Sa conjointe Danielle Nepveu, aussi professeure d’histoire à la retraite, et son beau-frère, l’écrivain et professeur de littérature Pierre Nepveu, qui participent au même projet bénévole d’aide à la francisation, ont été tout aussi estomaqués en prenant connaissance de ces tests.

« Comment expliquer un tel colonialisme culturel ? », se demande Danielle Nepveu.

En accompagnant une candidate à l’immigration argentine dans sa préparation au test de compréhension orale, Pierre Nepveu a été stupéfait de voir qu’un test conçu pour des futurs immigrants au Québec fait fi des spécificités québécoises.

Ici, je regrette, on ne fait pas du shopping, on fait du magasinage et c’est très bien comme ça ! Est-ce si compliqué de concevoir un test qui soit dans une langue plus conforme à celle que l’on parle ici, avec une terminologie adaptée ?

Pierre Nepveu, écrivain et professeur de littérature

Les gouvernements successifs ont pourtant eu amplement le temps de le faire, rappelle Pierre Nepveu. « La loi 101 date de 1977 ! Comment se fait-il que l’on n’ait même pas pu, depuis ce temps-là, concevoir des tests pour les allophones qui soient convenables et conformes un tant soit peu avec la langue québécoise ? Après si longtemps, est-ce à dire que ce n’est pas une priorité des gouvernements ? »

Du coup, comme on dit dans la mère patrie, ce constat : après toutes ces années, même si le mot « francisation » a été ajouté au nom du ministère québécois de l’Immigration, il semble que l’on en soit toujours à la francisation au temps des colons.

Des tests « made in France » déjà dénoncés

Comment se fait-il que ces tests de français ne soient pas conçus au Québec ?
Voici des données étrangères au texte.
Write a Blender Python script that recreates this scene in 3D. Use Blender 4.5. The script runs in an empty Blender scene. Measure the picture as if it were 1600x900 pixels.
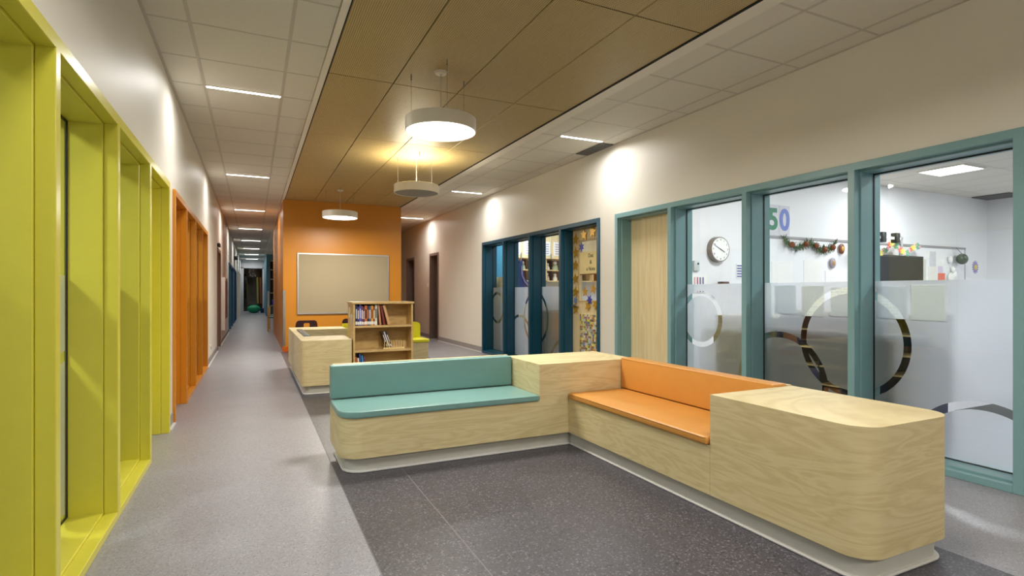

« Le test de français dont il est question est reconnu par le MIFI depuis 2006 et il constitue un des moyens offerts aux candidats pour démontrer l’atteinte d’un niveau de compétence linguistique exigé par les programmes d’immigration. Il est à noter également que la reconnaissance de ce test de français a été effectuée sous le précédent gouvernement », m’a répondu par courriel Flore Bouchon, attachée de presse de la ministre de l’Immigration, de la Francisation et de l’Intégration, Nadine Girault.

Les organismes français qui ont conçu ces tests internationaux standardisés ont agréé plus de 1000 points de service dans le monde, ce qui permet aux candidats à l’immigration de démontrer leurs compétences linguistiques au moment de déposer leur demande, indique le MIFI.

En janvier 2014, Le Devoir avait déjà dénoncé ces tests linguistiques « made in France ». Le gouvernement de Pauline Marois avait alors promis des changements. Depuis, le MIFI rapporte que des éléments contextualisés pour le Québec et des dialogues avec des comédiens à l’accent québécois ont été ajoutés. Mais les tests sont toujours conçus en France. L’épreuve de production écrite est aussi corrigée en France.

« Nous sommes actuellement à évaluer une amélioration des façons de faire pour démontrer une maîtrise du français et mieux répondre aux besoins des personnes immigrantes », a dit l’attachée de presse de la ministre Girault.